Louise: What prompted you to write the Apple House?

Gillian: Growing up in Quebec in the fifties and sixties, I was aware of two major divides in the cultural landscape, religion and language. Religion was something one was born to. Babies were issued baptismal certificates, not birth certificates. School Boards were either Catholic or Protestant and taxes were directed to one or the other. Religion was immutable but language was another matter. Hardly anyone I knew spoke French but lots of French people spoke English. That was the norm but as a child it made me uneasy. I wondered why. What would it be like to be French? I left Quebec in my early twenties but the question stayed with me. I suppose the novel was an attempt to imagine the answer to that question. It was an exploration really.

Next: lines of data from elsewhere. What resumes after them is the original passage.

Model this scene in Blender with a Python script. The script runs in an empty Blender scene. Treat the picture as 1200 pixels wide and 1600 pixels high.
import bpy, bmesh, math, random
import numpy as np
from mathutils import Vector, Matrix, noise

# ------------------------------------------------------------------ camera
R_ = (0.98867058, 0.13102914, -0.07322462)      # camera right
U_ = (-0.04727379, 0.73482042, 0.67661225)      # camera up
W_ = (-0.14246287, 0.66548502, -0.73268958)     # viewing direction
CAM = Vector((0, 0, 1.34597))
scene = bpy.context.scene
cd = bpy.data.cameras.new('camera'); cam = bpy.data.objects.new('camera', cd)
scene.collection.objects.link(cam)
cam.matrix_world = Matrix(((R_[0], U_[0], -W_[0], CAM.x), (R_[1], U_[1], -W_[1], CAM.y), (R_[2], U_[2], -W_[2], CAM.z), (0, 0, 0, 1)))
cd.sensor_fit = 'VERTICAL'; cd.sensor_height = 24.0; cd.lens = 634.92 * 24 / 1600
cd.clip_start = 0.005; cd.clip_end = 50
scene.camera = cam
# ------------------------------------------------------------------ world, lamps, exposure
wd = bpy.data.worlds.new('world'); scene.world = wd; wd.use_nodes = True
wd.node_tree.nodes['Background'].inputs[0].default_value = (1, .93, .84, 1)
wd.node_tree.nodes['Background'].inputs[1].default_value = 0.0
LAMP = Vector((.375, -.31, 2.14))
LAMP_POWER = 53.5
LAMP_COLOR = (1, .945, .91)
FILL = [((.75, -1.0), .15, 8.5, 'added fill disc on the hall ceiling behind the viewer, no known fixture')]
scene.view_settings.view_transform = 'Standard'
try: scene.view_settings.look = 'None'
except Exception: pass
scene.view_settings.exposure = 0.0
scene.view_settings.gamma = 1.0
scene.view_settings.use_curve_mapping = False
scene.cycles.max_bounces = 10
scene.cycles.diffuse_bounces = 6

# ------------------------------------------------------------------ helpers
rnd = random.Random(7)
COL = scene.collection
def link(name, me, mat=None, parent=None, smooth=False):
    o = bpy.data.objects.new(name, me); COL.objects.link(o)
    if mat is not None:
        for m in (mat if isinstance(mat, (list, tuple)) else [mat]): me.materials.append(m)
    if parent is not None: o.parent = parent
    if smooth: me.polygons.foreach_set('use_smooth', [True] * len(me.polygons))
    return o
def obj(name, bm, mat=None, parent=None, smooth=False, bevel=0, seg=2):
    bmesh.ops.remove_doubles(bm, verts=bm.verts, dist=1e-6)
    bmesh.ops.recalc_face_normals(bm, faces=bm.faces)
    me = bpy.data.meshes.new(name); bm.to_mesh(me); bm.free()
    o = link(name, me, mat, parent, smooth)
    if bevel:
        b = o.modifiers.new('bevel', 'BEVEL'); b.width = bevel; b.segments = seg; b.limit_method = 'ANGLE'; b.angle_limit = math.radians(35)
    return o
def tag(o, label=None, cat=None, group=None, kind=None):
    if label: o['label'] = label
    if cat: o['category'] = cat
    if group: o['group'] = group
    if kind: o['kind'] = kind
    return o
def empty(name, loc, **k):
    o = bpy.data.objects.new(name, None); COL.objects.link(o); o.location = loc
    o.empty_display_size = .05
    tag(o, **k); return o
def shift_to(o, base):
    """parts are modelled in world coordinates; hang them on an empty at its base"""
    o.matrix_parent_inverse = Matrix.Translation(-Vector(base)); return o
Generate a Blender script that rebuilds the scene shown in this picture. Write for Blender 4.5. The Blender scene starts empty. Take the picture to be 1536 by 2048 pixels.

Louise: What did you discover?

Gillian: Well it’s an impossible question, of course, almost like asking what it’s like to be human. There isn‘t a simple answer. It’s different for everyone, that’s what I discovered. It all depends who you are and what has happened to you. The Apple House is the story of what happened to Imogene Jackson.

Louise: St. Ange du Lac is a little bit like the village where I grew up. Is it a real place?

Gillian: It’s real to me but you won’t find it on the map.

Louise: There was an English girl, I remember, with really big feet. She came to the village school for a while. Wasn’t that you?

Gillian: Absolutely not!

Louise: Yes but isn’t the story just the teeniest bit autobiographical?

Gillian: The landscape I’ve described arose from childhood memories but the characters and the events are all fictional.

Louise: Really?

Gillian: Well, except for you of course!